Devesa galerías de arte

Obligated Parties in the Prevention of Money Laundering in the Art Sector

Law 10/2010 of 28 April on the Prevention of Money Laundering and Terrorist Financing establishes the status of obliged parties for individuals or legal entities trading in works of art or antiques. This status entails a legal duty to comply with a series of obligations related to the prevention of money laundering and terrorist financing, as detailed in the Law and its implementing regulations. In this article, we analyse the key issues concerning art galleries and money laundering.

Obligations of Parties Trading in Works of Art or Antiques for the Prevention of Money Laundering

Among these obligations, particular attention must be paid to any transaction, regardless of its amount, that, by its nature, may be related to money laundering or terrorist financing, documenting the results of the examination in writing.

In particular, special attention must be given to any complex, unusual transaction, or one lacking an apparent lawful economic purpose, or that shows signs of simulation or fraud. To address this, two types of measures must be adopted: those aimed at detecting suspicious transactions before they occur and those designed to prevent future transactions following the same pattern. In this regard, the art gallery must report to SEPBLAC any transactions that are inconsistent with the nature, volume of activity, or operational background of the clients, provided that, after examination, no economic or professional justification for such transactions is found. This suspicious activity report must be submitted without delay.

Due Diligence for Art Galleries

Furthermore, art galleries must operate within the legal and economic framework with what is known as due diligence, which in this context aims to identify and understand those individuals seeking to establish business relationships.

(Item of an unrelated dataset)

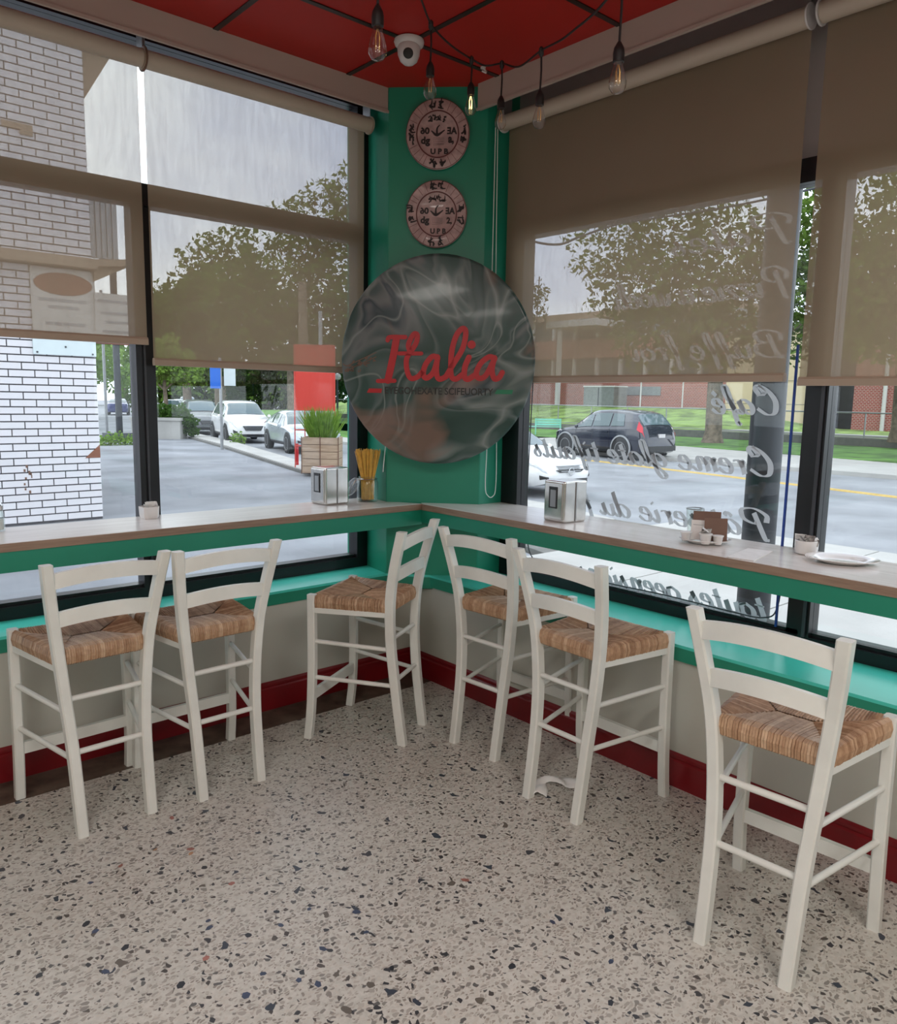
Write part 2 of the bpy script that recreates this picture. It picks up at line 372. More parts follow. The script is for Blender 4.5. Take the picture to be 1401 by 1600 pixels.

The Law provides for different levels of due diligence measures based on the level of risk (standard, simplified, and enhanced measures). Standard measures require the identification of those seeking to participate in any transaction. Enhanced due diligence applies to countries with strategic deficiencies in their systems for combating money laundering and terrorist financing, as listed in the European Commission’s decision adopted in accordance with Article 9 of Directive (EU) 2015/849 of the European Parliament and of the Council of 20 May 2015.

Internal Control Measures to be Adopted by Art Galleries

In addition, art galleries with an annual turnover or balance sheet exceeding 2 million euros and employing more than ten people must adopt certain internal control measures, such as:

(i) Approving in writing and implementing appropriate policies and procedures regarding due diligence, information, document retention, internal control, risk assessment and management, compliance with relevant provisions, communication, and client onboarding, with the aim of preventing and deterring transactions related to money laundering or terrorist financing;

(ii) Approving a money laundering and terrorist financing prevention manual, which must be kept up to date and include comprehensive information on the internal control measures adopted. The manual must be made available to SEPBLAC for the exercise of its supervisory and inspection functions.

(iii) Appointing a representative to SEPBLAC who holds a management or administrative position within the company and will be responsible for ensuring compliance with the reporting obligations established by law. Additionally, it must be demonstrated that the representative has received appropriate external training to carry out their duties;

(iv) Implementing measures to ensure that employees are aware of the requirements arising from the Law and approving an annual training plan on the prevention of money laundering and terrorist financing.

Penalties for Non-Compliance with Money Laundering Prevention Obligations in the Art Sector

Regarding non-compliance with these obligations, the penalty regime established by the Law provides for fines ranging from €150,000 to €10,000,000. Notably, in addition to the liability of the legal entity, the Law holds individuals in administrative or managerial positions personally responsible if their conduct has been wilful or negligent. Therefore, it is essential to ensure the adequacy of protocols and compliance with these obligations within the company.